Required task - Repeat exactly the lines from the start through the line with "(-hl+.125, z1-.008), (-hl+.165, z1-.008)): bolt(x, z)", both ends included.
--- Information shown ---
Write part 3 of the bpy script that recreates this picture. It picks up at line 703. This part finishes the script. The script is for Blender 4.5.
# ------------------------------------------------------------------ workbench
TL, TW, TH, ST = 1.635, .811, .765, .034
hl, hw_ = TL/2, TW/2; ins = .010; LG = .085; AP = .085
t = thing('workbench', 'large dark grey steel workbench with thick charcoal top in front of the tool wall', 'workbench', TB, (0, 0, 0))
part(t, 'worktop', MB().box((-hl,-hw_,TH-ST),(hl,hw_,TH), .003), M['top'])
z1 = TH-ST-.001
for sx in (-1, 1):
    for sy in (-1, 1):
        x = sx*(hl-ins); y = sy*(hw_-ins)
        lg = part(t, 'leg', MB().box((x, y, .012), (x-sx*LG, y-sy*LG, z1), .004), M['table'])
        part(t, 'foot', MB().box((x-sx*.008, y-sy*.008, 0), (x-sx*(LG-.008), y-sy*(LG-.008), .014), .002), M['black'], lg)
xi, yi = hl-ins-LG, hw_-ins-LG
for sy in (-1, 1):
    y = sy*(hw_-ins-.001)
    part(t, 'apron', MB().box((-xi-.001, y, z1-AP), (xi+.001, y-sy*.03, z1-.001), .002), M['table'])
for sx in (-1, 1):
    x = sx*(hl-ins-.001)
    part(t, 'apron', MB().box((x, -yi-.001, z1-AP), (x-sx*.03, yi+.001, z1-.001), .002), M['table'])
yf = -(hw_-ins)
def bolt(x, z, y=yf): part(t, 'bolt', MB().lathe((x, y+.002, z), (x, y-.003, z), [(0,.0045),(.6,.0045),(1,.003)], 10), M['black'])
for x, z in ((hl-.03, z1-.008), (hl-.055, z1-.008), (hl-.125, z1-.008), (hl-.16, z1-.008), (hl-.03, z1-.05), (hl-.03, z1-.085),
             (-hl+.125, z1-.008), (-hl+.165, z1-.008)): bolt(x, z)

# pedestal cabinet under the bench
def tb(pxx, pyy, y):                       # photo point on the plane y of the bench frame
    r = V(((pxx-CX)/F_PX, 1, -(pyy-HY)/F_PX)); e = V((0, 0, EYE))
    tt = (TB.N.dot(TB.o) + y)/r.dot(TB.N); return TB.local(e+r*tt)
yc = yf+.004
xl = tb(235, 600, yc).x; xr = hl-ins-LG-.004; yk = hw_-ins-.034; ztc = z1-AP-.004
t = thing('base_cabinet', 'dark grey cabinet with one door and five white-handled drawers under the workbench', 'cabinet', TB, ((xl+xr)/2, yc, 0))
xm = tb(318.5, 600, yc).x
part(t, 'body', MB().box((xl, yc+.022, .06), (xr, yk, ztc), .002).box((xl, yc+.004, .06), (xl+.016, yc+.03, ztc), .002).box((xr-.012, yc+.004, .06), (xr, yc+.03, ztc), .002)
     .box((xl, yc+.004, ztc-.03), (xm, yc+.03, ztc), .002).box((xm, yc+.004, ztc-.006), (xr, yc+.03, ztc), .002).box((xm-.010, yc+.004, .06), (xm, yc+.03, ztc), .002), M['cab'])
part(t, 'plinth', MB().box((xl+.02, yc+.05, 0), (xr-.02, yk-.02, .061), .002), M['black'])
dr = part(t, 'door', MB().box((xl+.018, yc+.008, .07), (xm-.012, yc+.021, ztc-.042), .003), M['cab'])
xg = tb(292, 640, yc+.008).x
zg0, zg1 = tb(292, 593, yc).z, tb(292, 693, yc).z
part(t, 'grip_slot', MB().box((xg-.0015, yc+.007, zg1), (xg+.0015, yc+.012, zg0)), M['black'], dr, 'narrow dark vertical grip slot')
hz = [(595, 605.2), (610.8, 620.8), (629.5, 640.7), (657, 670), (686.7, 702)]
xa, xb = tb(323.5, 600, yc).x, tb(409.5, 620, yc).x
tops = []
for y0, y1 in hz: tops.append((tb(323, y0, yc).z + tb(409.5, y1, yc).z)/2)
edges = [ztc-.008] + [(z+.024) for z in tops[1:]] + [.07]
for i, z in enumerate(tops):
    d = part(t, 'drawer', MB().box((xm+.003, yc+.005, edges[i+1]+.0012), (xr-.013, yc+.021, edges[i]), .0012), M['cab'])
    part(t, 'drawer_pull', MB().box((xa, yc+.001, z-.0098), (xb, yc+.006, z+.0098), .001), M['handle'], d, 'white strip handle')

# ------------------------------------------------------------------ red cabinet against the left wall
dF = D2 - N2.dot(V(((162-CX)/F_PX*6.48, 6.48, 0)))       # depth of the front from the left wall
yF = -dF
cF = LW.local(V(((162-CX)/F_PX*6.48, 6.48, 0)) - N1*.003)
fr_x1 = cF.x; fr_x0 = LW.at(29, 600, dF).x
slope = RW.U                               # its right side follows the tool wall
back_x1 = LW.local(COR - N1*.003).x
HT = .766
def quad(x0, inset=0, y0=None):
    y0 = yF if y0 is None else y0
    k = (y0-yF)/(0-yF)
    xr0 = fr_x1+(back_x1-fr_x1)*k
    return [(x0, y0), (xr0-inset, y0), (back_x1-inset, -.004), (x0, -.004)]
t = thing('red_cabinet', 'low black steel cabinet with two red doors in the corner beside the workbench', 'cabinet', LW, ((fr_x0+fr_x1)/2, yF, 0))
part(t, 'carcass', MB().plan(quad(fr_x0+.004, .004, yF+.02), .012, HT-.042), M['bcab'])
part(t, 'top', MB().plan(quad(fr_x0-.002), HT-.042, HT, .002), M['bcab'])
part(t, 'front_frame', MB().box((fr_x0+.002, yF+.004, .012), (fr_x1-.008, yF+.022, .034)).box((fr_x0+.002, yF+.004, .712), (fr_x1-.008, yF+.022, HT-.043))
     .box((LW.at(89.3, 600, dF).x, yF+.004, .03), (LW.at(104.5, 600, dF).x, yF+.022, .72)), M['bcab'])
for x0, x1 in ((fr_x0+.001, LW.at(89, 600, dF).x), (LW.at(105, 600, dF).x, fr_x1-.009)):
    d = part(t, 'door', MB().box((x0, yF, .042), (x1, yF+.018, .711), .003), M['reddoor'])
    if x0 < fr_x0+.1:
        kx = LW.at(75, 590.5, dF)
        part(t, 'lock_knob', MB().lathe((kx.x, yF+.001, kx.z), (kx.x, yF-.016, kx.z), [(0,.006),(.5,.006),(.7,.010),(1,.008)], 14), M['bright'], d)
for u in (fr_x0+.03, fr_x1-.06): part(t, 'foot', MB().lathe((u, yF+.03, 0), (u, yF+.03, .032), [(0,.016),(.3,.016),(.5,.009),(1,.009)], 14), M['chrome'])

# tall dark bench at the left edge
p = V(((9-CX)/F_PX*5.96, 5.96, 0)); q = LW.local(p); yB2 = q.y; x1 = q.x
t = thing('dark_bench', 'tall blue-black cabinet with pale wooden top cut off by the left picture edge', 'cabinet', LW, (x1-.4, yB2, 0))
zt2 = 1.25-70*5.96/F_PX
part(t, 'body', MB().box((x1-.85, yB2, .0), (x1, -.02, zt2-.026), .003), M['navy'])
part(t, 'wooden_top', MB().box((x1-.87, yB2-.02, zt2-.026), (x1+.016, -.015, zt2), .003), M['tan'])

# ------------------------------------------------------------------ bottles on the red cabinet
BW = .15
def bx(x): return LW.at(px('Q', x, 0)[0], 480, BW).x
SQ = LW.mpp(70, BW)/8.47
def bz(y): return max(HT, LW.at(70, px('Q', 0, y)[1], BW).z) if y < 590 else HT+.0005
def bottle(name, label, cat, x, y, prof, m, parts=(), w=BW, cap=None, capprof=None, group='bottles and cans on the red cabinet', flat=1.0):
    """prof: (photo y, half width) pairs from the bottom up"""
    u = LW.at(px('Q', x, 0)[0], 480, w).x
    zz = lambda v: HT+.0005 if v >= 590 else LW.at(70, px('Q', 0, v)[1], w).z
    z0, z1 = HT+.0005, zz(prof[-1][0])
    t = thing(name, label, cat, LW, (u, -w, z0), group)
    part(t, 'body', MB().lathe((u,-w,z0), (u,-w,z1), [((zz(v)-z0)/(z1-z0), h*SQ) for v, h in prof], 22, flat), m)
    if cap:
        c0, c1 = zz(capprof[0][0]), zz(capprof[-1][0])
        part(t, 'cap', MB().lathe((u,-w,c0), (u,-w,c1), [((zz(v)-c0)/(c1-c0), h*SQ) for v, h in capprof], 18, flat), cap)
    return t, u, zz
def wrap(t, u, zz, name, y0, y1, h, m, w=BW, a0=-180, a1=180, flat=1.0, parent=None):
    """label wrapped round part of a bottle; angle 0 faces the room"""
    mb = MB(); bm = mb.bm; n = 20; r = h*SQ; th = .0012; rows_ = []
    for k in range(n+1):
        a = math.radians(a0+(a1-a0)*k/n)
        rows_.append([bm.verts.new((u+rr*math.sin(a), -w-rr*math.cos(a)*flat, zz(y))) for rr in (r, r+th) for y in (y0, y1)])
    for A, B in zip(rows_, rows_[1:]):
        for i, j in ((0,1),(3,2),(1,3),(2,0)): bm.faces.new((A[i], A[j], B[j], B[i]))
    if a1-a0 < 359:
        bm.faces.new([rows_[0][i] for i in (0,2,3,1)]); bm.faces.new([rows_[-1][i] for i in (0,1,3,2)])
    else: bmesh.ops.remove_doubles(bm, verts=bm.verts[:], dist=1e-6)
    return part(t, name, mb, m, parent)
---
Exercise answer -
Write part 3 of the bpy script that recreates this picture. It picks up at line 703. This part finishes the script. The script is for Blender 4.5.
# ------------------------------------------------------------------ workbench
TL, TW, TH, ST = 1.635, .811, .765, .034
hl, hw_ = TL/2, TW/2; ins = .010; LG = .085; AP = .085
t = thing('workbench', 'large dark grey steel workbench with thick charcoal top in front of the tool wall', 'workbench', TB, (0, 0, 0))
part(t, 'worktop', MB().box((-hl,-hw_,TH-ST),(hl,hw_,TH), .003), M['top'])
z1 = TH-ST-.001
for sx in (-1, 1):
    for sy in (-1, 1):
        x = sx*(hl-ins); y = sy*(hw_-ins)
        lg = part(t, 'leg', MB().box((x, y, .012), (x-sx*LG, y-sy*LG, z1), .004), M['table'])
        part(t, 'foot', MB().box((x-sx*.008, y-sy*.008, 0), (x-sx*(LG-.008), y-sy*(LG-.008), .014), .002), M['black'], lg)
xi, yi = hl-ins-LG, hw_-ins-LG
for sy in (-1, 1):
    y = sy*(hw_-ins-.001)
    part(t, 'apron', MB().box((-xi-.001, y, z1-AP), (xi+.001, y-sy*.03, z1-.001), .002), M['table'])
for sx in (-1, 1):
    x = sx*(hl-ins-.001)
    part(t, 'apron', MB().box((x, -yi-.001, z1-AP), (x-sx*.03, yi+.001, z1-.001), .002), M['table'])
yf = -(hw_-ins)
def bolt(x, z, y=yf): part(t, 'bolt', MB().lathe((x, y+.002, z), (x, y-.003, z), [(0,.0045),(.6,.0045),(1,.003)], 10), M['black'])
for x, z in ((hl-.03, z1-.008), (hl-.055, z1-.008), (hl-.125, z1-.008), (hl-.16, z1-.008), (hl-.03, z1-.05), (hl-.03, z1-.085),
             (-hl+.125, z1-.008), (-hl+.165, z1-.008)): bolt(x, z)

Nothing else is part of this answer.